環境文化考えるシンポ

環境文化考えるシンポ

シマ(集落)の環境文化を考え伝統行事のこれからなどを移住者や地元住民が意見を交わした

 
 
伝統絶やさず次の世代へ
「結のある温かい集落に」
大和村で事例発表や意見交換

 

 鹿児島大学環境学研究会は環境省那覇自然環境事務所、鹿児島県と共催で12日、大和村思勝の同村防災センターで「シマのくらし(環境文化)を考えるシンポジウム」を開いた。環境文化を生かした活動に取り組む集落住民や一般などが参加し、事例発表やパネルディスカッションを通して、シマ(集落)の価値を再発見し次世代にどうつないでいくかなど活発な意見が交わされた

 シンポ冒頭に同大の髙松英夫研究担当理事や、同事務所の東岡礼治所長(代読)と県自然保護課の羽井佐幸宏課長があいさつ。同会の小栗有子准教授が、コーディネーターとなり司会進行した。

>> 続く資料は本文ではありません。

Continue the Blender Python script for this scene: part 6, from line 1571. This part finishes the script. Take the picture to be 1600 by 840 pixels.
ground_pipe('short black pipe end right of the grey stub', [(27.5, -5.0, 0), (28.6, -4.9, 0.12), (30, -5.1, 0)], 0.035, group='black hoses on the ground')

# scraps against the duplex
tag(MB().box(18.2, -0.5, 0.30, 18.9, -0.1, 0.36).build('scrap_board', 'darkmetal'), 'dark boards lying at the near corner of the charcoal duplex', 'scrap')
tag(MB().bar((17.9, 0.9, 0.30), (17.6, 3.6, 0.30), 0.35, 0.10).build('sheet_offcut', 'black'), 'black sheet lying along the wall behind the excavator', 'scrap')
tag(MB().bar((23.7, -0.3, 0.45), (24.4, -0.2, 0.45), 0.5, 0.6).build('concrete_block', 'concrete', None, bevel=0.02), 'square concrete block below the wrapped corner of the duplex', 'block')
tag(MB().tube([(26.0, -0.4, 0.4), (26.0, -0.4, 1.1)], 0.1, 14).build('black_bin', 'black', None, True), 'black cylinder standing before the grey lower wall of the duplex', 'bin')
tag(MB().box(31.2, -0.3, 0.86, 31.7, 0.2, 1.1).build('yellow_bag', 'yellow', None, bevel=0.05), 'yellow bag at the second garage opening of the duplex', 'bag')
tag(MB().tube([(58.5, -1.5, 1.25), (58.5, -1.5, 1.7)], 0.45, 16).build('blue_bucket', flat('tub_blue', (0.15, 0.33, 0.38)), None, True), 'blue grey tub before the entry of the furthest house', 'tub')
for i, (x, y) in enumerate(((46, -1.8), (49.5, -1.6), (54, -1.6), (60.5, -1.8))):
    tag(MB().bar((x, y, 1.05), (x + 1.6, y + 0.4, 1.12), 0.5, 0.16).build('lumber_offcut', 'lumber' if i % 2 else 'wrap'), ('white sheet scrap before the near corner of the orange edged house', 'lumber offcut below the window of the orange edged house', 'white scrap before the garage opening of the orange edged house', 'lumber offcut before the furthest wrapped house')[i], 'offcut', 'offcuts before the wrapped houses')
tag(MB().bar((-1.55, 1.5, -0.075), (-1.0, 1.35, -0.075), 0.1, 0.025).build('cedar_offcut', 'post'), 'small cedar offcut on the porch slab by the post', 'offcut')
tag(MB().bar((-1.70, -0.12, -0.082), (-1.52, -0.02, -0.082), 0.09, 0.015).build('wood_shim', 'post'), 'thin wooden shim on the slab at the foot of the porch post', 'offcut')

 第1部は「シマの環境文化を知る・共有する」と題して、秋名(龍郷町)、国直(大和村)、市(奄美市住用町)の集落散策をスライドで紹介。各集落を巡った感想や共通点などが、集落散策の参加者から語られた。

 市集落の山下茂一区長は、秋名散策を体験した感想を発表。「共通するのは地形が似ているところ。休耕田に野鳥が多く見られ、地域住民と共存していると実感。婦人会や壮年団などの協力体制がしっかりしているのが相違点」と話した。

 第2部の「シマの伝統行事のこれから」では、シマのくらしと伝統行事のつながりについて各集落の住民が意見を述べた。伝統行事を未来に引き継ぐために同市住用町見里集落の川畑安英さんは、「伝統行事は神への関わり強い。旧暦に基づいたお盆の行事は変えてはならない」と語った。住用八月踊り保存会の師玉当太さんは「今後につないで行くために、引き継がれてきたことをしっかりやり後輩に伝えながら活動したい」と話した。

 あまみエフエムの麓憲吾理事長は、市街地に住む側の視点で発言。「各集落が自然と文化に向き合い、バランスを保ちながら暮らしている。不安と課題を共有し、自然の揺らぎ、動植物の生命の限りの中で生きているのが素晴らしい」「シマのくらしの面白い、楽しい、かっこいいを伝える。形を変えて伝えていくことも大事でないか」などと語った。

 第3部は「移住者×地元で『シマの価値』再発見」のテーマで、集落活動を支える「活動人口」と「集落組織」について移住者と地元側の意見交換。司会進行が同大の小栗准教授から、星野一昭特任教授に引き継がれた。

 龍郷町幾里集落に移住した藤井菊美さんは、マコモに出会い田んぼや家が無料で借りられる支援が決め手となり移住。藤井さんはマコモを栽培し、使われていなかった葉っぱをお茶に加工するなど商品化。秋名集落の隈元巳子区長は「青年団が八月踊りの伝承に取り組んでいる。自分たちは自然の中にいるのが当たり前で、藤井さんにより新しいマコモの活用法に気付かせてもらった。移住者の悩みを聞くなど、結=ゆい=のある温かい集落にして行きたい」と話した。

 原木洋子さん夫妻は、原発のない所での暮らしを考えて広島から同市住用町和瀬に移住。「海のそばや大自然の中で暮らしたかった。自然の中で暮らせるのが利点。インターネット環境あるので、翻訳の仕事をしている」と述べた。